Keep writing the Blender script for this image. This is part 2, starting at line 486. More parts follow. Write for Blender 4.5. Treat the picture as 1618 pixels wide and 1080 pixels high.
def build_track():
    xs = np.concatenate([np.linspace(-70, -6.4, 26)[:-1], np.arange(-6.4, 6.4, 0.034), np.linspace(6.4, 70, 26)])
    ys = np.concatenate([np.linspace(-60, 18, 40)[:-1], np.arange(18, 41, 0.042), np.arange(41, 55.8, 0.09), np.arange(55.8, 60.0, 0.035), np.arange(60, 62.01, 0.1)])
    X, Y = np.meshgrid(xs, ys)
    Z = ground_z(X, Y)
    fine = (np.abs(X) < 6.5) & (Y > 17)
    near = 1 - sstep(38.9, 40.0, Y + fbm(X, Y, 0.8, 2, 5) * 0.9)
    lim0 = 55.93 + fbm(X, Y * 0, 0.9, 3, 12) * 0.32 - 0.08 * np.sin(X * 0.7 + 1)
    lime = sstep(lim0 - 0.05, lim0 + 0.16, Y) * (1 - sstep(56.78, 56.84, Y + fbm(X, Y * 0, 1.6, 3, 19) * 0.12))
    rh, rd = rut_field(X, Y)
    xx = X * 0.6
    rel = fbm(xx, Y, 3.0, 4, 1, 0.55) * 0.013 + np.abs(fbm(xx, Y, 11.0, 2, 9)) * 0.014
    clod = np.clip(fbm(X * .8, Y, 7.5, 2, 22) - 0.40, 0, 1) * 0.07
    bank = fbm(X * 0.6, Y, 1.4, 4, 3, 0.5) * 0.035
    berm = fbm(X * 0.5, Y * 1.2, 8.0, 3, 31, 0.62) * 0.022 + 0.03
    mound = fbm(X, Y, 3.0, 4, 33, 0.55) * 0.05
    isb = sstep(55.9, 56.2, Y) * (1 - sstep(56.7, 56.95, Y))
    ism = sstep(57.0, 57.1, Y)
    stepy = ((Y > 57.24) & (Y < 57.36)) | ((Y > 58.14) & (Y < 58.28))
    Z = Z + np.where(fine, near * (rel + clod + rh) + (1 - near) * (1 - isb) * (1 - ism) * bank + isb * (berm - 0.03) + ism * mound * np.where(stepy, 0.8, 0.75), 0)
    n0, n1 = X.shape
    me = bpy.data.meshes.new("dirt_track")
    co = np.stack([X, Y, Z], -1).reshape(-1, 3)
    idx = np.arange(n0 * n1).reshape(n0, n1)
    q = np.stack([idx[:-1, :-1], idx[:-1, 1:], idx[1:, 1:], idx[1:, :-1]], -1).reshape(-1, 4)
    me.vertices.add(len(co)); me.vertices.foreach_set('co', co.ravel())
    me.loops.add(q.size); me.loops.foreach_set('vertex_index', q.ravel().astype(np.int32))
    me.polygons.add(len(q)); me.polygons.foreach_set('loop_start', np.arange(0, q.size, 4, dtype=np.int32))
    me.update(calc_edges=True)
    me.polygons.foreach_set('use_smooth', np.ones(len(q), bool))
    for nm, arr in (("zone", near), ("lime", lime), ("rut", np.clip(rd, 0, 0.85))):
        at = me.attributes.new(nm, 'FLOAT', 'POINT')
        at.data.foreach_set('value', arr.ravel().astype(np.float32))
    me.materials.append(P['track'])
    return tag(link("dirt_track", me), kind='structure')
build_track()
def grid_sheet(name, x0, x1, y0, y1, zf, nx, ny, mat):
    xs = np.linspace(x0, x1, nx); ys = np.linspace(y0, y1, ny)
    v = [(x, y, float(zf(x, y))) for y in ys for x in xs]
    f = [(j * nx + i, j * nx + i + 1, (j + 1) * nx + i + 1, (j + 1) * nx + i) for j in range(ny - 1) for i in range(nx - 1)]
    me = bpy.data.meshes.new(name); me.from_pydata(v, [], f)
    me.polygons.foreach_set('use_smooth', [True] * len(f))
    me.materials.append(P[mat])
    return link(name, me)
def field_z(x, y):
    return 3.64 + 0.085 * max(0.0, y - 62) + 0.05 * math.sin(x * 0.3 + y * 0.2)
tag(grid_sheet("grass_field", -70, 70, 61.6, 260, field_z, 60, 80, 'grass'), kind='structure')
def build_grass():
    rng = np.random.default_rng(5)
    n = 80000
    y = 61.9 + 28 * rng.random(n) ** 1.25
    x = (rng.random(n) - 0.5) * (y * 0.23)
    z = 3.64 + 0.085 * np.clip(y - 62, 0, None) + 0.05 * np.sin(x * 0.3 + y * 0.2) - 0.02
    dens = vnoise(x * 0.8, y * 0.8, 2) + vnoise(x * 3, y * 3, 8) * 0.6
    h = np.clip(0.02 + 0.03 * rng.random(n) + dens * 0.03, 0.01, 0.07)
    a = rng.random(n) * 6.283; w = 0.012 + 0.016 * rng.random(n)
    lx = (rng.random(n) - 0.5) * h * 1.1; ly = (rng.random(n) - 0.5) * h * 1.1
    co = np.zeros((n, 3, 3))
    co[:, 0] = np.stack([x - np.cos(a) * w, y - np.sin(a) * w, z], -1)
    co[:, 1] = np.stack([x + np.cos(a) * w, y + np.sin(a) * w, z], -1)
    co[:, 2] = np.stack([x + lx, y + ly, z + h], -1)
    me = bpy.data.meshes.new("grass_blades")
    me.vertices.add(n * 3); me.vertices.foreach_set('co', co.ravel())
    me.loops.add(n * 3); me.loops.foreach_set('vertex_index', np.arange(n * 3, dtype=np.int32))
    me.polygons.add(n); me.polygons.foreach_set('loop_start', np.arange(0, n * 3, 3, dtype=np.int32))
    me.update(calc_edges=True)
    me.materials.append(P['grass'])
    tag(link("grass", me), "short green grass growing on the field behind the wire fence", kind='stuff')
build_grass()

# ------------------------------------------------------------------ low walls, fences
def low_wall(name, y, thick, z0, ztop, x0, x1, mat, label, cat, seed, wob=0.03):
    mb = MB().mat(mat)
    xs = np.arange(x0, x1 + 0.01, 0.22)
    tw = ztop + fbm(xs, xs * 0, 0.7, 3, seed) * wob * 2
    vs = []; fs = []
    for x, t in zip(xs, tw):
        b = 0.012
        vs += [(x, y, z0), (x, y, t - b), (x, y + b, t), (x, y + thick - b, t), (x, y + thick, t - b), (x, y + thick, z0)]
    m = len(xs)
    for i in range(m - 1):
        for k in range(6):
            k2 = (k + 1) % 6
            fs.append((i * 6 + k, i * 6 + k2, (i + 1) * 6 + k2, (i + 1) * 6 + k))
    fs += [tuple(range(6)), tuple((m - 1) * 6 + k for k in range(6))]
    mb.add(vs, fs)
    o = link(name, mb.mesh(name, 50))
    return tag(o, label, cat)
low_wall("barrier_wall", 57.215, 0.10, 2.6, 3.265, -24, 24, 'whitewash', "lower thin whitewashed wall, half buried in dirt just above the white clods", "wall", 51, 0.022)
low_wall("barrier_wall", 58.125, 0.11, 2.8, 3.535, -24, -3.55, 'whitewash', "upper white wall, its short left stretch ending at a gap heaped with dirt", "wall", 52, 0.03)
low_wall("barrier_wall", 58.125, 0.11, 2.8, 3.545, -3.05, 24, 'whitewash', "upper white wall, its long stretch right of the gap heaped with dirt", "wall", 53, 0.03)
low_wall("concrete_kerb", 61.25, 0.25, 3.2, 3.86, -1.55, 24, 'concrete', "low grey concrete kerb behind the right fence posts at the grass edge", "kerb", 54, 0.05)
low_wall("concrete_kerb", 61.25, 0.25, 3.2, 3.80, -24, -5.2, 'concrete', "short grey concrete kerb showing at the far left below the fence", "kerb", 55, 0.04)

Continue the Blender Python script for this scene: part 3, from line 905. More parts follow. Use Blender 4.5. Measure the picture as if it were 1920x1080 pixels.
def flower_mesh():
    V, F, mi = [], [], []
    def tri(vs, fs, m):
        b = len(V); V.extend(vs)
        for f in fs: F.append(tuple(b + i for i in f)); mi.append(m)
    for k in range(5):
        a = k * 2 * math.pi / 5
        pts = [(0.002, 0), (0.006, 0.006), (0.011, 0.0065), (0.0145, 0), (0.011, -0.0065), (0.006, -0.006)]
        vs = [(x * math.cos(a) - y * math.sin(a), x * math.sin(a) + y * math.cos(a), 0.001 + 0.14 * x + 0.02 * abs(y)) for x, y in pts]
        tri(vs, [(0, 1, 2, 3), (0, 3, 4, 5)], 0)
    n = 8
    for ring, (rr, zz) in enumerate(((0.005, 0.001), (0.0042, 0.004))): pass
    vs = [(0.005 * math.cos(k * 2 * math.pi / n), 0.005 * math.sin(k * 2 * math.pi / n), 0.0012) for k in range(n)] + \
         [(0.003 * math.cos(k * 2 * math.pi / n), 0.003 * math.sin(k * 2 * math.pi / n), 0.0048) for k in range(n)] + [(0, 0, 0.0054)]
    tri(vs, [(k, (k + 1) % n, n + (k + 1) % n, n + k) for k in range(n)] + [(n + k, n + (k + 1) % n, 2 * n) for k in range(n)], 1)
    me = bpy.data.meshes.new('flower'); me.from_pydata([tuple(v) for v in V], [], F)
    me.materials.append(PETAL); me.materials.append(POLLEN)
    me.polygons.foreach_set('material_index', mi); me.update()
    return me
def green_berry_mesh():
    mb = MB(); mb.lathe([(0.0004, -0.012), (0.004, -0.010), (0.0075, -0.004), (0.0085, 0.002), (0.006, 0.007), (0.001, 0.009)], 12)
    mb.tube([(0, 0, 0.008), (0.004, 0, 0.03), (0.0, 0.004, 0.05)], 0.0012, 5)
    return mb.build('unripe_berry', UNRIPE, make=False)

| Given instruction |
Look through the entries above and count each line holding "parts"; report the count alone.

| Response to this task |
2